We don’t celebrate changes of heart enough. We all know why: It’s hard to know the difference between a person being truly sorry for the harms they have done and a person who’s merely sorry they got caught. Being in the center of a repentance and redemption story is catnip for the narcissistic; it’s just another way to make sure “it’s all about me.”
But cynicism, suspicion and resentment should not be our default when someone who has abused the resources, opportunities and position they have, and crashed as a result, returns to us humbled and wanting a second chance.
In the story of the prodigal son (Luke 15), I can see myself in the faithful elder son who stayed home, took care of his responsibilities and didn’t receive anything extra for doing what he thought he was supposed to do. Meanwhile, here’s this younger sibling who takes his inheritance, spends it on partying and prostitutes, and then when he finds himself worse off than the pigs he took a job to feed in a final act of desperation, expects to be able to come home.
There was a clue, though, that the younger brother wasn’t just scamming the family. It was his recognizing that he was not worthy of being restored to his former place in the family. He was willing to be in the place of a worker rather than a family member. The father’s response to that was no, your willingness to come home with humility and penitence is enough. You are still my son, his outstretched arms signaled, and I will rejoice in your being restored to the family.
In the embrace of the wayward son and the heartsick father was profound healing. The moment required vulnerability and trust—by the father that his prodigal son wasn’t simply being a prodigious manipulator, by the son that he wouldn’t be turned away and even up even more broken than he already was.

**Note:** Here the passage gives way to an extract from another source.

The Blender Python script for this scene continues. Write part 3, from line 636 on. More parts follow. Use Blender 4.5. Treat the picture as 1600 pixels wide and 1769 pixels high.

Jesus doesn’t tell us where the story went from here. Did the elder son get over his resentment of how his father welcomed home his younger brother? Did the younger brother avoid lapsing back into his old ways? Perhaps if we knew the answers to questions like those, we would miss the point of how Jesus wanted us to respond to contrition—with a forgiveness and grace that sets the foundation for a second chance.
Think of the times in your life that divine mercy has given you second, third, fourth chances—even when it seemed likely that you’d blow this chance like you blew the last one. Then, somehow, something clicks into place finally and all of those chances paid off. For those of us who have been broken, abused and marginalized, we need to receive, and give, those chances in order for all of us to get life right. Both sides of this can be really, really hard. But it is the only way forward to a life of healing and happiness.